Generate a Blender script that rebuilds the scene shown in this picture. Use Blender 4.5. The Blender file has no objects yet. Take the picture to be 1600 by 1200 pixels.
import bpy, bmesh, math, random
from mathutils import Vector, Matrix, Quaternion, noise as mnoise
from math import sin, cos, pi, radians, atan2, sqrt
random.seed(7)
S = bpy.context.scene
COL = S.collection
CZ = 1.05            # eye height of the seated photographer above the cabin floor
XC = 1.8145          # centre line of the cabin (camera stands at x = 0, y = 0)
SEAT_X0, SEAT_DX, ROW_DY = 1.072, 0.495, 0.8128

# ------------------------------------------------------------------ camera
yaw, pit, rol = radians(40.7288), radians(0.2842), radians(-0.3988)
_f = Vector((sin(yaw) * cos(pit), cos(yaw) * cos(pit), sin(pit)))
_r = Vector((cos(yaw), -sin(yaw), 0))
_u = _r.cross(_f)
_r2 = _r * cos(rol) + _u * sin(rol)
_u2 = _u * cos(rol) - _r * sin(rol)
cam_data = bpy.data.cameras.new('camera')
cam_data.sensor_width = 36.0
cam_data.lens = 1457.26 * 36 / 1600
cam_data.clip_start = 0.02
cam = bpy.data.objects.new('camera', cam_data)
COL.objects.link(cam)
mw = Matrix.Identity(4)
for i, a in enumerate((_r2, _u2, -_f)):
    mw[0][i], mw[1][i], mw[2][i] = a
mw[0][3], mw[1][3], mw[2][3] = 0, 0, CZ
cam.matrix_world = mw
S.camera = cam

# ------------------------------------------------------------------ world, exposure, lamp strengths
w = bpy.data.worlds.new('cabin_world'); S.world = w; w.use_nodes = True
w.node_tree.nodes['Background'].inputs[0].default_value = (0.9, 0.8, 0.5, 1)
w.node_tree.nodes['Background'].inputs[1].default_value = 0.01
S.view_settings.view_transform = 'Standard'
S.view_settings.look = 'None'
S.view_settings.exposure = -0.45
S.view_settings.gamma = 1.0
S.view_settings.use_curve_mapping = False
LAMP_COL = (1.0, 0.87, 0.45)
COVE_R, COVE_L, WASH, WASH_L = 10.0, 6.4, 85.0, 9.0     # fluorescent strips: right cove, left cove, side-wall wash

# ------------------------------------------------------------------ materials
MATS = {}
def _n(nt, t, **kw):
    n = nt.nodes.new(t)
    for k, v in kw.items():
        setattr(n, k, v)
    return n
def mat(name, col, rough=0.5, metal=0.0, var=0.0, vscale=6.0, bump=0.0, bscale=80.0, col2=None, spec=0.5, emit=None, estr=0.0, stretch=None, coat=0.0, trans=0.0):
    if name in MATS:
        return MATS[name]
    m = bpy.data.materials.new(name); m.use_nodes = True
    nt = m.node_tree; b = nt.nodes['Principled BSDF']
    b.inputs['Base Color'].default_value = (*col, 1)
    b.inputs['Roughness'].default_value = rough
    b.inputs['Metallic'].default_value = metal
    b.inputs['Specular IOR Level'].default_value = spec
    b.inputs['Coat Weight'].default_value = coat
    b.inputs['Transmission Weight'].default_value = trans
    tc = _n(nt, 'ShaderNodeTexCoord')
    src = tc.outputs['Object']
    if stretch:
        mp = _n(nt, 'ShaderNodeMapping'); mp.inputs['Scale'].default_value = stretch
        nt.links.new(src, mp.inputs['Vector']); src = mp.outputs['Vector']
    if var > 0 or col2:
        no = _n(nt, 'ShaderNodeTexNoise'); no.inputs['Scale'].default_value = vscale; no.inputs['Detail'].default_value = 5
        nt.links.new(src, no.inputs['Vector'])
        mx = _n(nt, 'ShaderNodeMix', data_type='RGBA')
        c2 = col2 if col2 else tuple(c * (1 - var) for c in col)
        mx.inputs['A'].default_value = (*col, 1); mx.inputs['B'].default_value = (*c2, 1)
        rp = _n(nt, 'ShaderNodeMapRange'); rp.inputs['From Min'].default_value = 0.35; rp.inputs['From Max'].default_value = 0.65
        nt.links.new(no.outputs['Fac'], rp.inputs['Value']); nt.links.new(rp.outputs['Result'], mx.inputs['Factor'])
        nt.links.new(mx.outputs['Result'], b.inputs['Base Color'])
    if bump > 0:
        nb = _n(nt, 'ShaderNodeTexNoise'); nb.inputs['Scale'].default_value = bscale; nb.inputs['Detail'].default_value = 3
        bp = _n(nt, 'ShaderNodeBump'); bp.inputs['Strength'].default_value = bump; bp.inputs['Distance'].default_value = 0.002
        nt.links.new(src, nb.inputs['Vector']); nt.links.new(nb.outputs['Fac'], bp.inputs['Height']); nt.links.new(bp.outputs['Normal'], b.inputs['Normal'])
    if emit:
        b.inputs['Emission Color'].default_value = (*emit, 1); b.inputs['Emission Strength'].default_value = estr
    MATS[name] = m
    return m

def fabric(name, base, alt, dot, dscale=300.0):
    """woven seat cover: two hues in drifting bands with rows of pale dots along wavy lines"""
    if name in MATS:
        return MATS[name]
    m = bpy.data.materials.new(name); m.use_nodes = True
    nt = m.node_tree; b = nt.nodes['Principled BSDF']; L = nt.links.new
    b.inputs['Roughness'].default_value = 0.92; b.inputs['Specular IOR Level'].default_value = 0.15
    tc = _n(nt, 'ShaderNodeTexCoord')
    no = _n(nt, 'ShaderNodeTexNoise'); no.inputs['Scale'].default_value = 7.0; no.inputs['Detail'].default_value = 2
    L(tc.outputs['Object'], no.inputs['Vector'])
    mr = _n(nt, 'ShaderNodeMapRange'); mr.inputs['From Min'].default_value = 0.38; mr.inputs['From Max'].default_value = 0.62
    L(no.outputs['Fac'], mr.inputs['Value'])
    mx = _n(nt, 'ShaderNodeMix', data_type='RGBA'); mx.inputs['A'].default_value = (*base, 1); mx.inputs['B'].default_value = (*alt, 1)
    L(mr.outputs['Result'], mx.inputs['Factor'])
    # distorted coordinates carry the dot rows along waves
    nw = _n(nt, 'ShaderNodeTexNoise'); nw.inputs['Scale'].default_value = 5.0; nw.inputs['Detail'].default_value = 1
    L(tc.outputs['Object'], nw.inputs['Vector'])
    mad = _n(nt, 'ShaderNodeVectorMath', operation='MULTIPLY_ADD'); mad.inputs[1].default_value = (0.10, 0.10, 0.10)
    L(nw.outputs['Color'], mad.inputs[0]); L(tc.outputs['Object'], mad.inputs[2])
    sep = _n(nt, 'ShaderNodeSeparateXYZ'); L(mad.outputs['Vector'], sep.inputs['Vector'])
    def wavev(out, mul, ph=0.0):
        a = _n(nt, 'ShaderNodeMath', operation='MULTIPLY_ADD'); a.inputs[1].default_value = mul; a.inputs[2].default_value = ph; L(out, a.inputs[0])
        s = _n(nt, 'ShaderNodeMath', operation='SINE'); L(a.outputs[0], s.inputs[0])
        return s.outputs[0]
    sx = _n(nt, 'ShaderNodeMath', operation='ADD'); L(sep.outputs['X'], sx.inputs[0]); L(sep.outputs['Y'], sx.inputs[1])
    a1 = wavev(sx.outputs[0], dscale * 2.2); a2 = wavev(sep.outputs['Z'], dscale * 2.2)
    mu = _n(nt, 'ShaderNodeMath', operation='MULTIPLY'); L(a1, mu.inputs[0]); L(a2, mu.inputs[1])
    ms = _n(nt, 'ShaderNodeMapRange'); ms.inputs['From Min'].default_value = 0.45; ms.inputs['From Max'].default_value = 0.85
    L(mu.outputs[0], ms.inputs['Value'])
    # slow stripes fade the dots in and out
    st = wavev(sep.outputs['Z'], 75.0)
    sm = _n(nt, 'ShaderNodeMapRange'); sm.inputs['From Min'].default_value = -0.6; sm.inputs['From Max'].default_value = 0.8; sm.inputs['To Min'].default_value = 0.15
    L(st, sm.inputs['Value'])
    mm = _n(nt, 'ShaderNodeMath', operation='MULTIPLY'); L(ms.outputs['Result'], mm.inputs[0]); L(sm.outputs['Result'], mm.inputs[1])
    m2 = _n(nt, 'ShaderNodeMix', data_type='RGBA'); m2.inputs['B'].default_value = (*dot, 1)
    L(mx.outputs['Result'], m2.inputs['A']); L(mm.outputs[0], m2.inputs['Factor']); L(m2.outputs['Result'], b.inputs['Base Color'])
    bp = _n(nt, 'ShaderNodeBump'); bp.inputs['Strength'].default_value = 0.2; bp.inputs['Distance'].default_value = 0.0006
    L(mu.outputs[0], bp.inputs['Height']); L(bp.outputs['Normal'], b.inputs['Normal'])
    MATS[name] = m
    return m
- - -
▶ **Problem**
Only the lines from the top of the data through the line that contains "SEAT_X0, SEAT_DX, ROW_DY" should be quoted, exactly as they stand.

▶ **Exercise answer**
Generate a Blender script that rebuilds the scene shown in this picture. Use Blender 4.5. The Blender file has no objects yet. Take the picture to be 1600 by 1200 pixels.
import bpy, bmesh, math, random
from mathutils import Vector, Matrix, Quaternion, noise as mnoise
from math import sin, cos, pi, radians, atan2, sqrt
random.seed(7)
S = bpy.context.scene
COL = S.collection
CZ = 1.05            # eye height of the seated photographer above the cabin floor
XC = 1.8145          # centre line of the cabin (camera stands at x = 0, y = 0)
SEAT_X0, SEAT_DX, ROW_DY = 1.072, 0.495, 0.8128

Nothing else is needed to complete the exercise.